> [PROVIDED MATERIAL]:
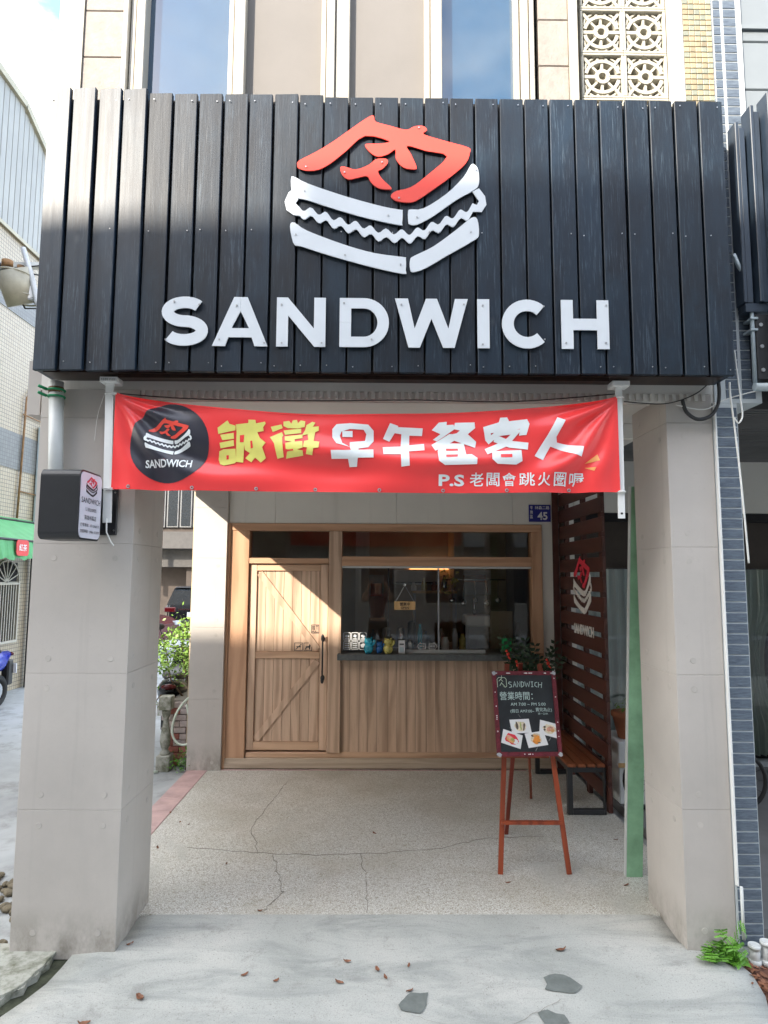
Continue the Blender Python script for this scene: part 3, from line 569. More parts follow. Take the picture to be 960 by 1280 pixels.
def arcp(cx, cz, rx, rz, a0, a1, n=24): return [(cx+rx*math.cos(R(a0+(a1-a0)*i/n)), cz+rz*math.sin(R(a0+(a1-a0)*i/n))) for i in range(n+1)]
# S
a, c = LX(33), LX(128); w = c-a; cx = (a+c)/2; h = SW/2; r1 = w/2-h*1.0; q_ = (H_-SW)/4
P = arcp(cx+.004, ZL1-h-q_, r1-.008, q_, 38, 90, 8) + arcp(cx, ZL1-h-q_, r1-.004, q_, 96, 262, 16) + arcp(cx, ZL0+h+q_, r1, q_, 82, -90, 16) + arcp(cx-.004, ZL0+h+q_, r1-.004, q_, -98, -146, 8)
lpoly(rib_poly(P, SW))
def trap(ax, bx, w): return ax, bx, w
def outline(P): return lpoly(P)
# A (one outline with its notch, crossbar as part of it)
def letterA(a, c):
    m = (a+c)/2; w = SW*1.10; tw = .034; b = MB(); f = front(3.117); z0, z1 = ZL0, ZL1
    o = [(a, z0), (m-tw, z1), (m+tw, z1), (c, z0), (c-w, z0), (c-w-.016, z0+.046), (a+w+.016, z0+.046), (a+w, z0)]
    zi0, zi1 = z0+.094, z1-.075; k0 = .094/H_; 
    i = [(a+w+.030, zi0), (m, zi1), (c-w-.030, zi0)]
    q = o[:2] + [(m-.0004, z1)] + [(m-.0004, zi1), i[0], i[2], (m+.0004, zi1)] + [(m+.0004, z1)] + o[2:]
    b.poly(q, .0065, f, .003); b.build('letter', 'letter', sg)
letterA(LX(137), LX(248))
a, c = LX(265), LX(363); w = SW*.98; lpoly([(a, ZL0), (a, ZL1), (a+w*.95, ZL1), (c-w, ZL0+.095), (c-w, ZL1), (c, ZL1), (c, ZL0), (c-w*.95, ZL0), (a+w, ZL1-.095), (a+w, ZL0)])
a, c = LX(391), LX(490); r_ = H_/2; m = (ZL0+ZL1)/2
outr = arcp(c-r_, m, r_, r_, -90, 90, 20); inr = arcp(c-r_, m, r_-SW*.98, r_-SW*.9, 90, -90, 20)
lpoly([(a, ZL0)] + outr + [(a, ZL1), (a, m+.0004), (a+w, m+.0004)] + [(a+w, ZL1-SW*.9)] + inr + [(a+w, ZL0+SW*.9), (a+w, m-.0004), (a, m-.0004)])
a, c = LX(502), LX(648); m = (a+c)/2; w = .066
lpoly([(a, ZL1), (a+w, ZL1), (a+.100, ZL0+.100), (m-.028, ZL1), (m+.028, ZL1), (c-.100, ZL0+.100), (c-w, ZL1), (c, ZL1), (c-.069, ZL0), (c-.127, ZL0), (m, ZL1-.105), (a+.127, ZL0), (a+.069, ZL0)])
a, c = LX(667), LX(691); lpoly([(a, ZL0), (a, ZL1), (c, ZL1), (c, ZL0)])
a, c = LX(716), LX(810); r_ = H_/2-h; m = (ZL0+ZL1)/2; lpoly(rib_poly(arcp(a+h+r_, m, r_, r_, 46, 314, 30), SW))
a, c = LX(835), LX(930); w = SW; z1a, z1b = m-SW/2, m+SW/2; lpoly([(a, ZL0), (a, ZL1), (a+w, ZL1), (a+w, z1b), (c-w, z1b), (c-w, ZL1), (c, ZL1), (c, ZL0), (c-w, ZL0), (c-w, z1a), (a+w, z1a), (a+w, ZL0)])
# screws in letters and boards
sc_ = MB().cyl((0, 0, 0), (0, -.003, 0), .0045, 8).mesh('screw'); sc_.materials.append(M['screw'])
for cx_, cy_ in ((60, 42), (110, 48), (42, 118), (185, 50), (150, 118), (240, 125), (275, 48), (355, 125), (275, 125), (400, 45), (455, 118), (515, 48), (640, 48), (678, 50), (678, 128), (800, 52), (802, 118), (845, 125), (925, 50), (925, 125)):
    x, z = PXY(180+cx_/1.6, 350+cy_/1.6, 3.1); piece('screw', sc_, sg, (x, 3.1055, z))
for cx_, cy_ in ((130, 345), (465, 443), (580, 450), (818, 262), (95, 520), (292, 602), (515, 640), (797, 510), (135, 248), (588, 92), (508, 373), (325, 505), (630, 510), (440, 230), (290, 270)):
    x, z = PXY(340+cx_/3.2, 130+cy_/3.2, 3.1); piece('screw', sc_, sg, (x, 3.1055, z))
for i in range(n):
    for z in (ZB+.035, ZT-.07, 3.62):
        if rr.random() < .9: piece('screw', sc_, sg, (X0+i*pw+pw*rr.choice((.25, .75)), 3.1195, z+rr.uniform(-.01, .01)), sc=(.7, 1, .7))
# ================================================================== BANNER
BX0, BX1 = -1.374, 1.254; BY = 3.235
def bsurf(u, v, w=0):
    """u 0..1 along, v 0..1 up; cloth hanging from two poles, sagging along the top"""
    x = BX0 + (BX1-BX0)*u; s = 4*u*(1-u); ta = 2.790 - .112*s**.75 + .0*u; bo = 2.282 - .012*s
    z = bo + (ta-bo)*v
    e = min(u, 1-u); fan = math.exp(-e*5); c_ = v if True else 0
    ang = math.atan2((1-v)*.5, e*2.6+.02)
    y = .032*fan*math.sin(ang*13+.6*math.sin(9*v))*min(1, e*12) + .017*math.sin(7.5*u+9*(v+.35*math.sin(3*u)))*s + .007*math.sin(22*u-7*v)*s + .007*math.sin(17*v+6*u)*s - .02*s
    return Vector((x, BY + y - w, z + 0*w))
bn = thing('banner', 'red vinyl banner with round logo and yellow and white Chinese lettering under the black sign', 'banner', (0, BY, 2.28))
b = MB(); NU, NV = 200, 44; g = [[b.bm.verts.new(bsurf(i/NU, j/NV)) for i in range(NU+1)] for j in range(NV+1)]
for j in range(NV):
    for i in range(NU): b.bm.faces.new((g[j][i], g[j][i+1], g[j+1][i+1], g[j+1][i])).smooth = True
cl = b.build('cloth', 'banner', bn)
def to_uv(x, z):
    u = (x-BX0)/(BX1-BX0); s = 4*u*(1-u); s = max(0, s); ta = 2.790-.112*s**.75; bo = 2.282-.012*s; return u, (z-bo)/(ta-bo)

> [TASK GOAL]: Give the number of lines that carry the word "from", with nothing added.

> [ANSWER TO THIS EXERCISE]: 2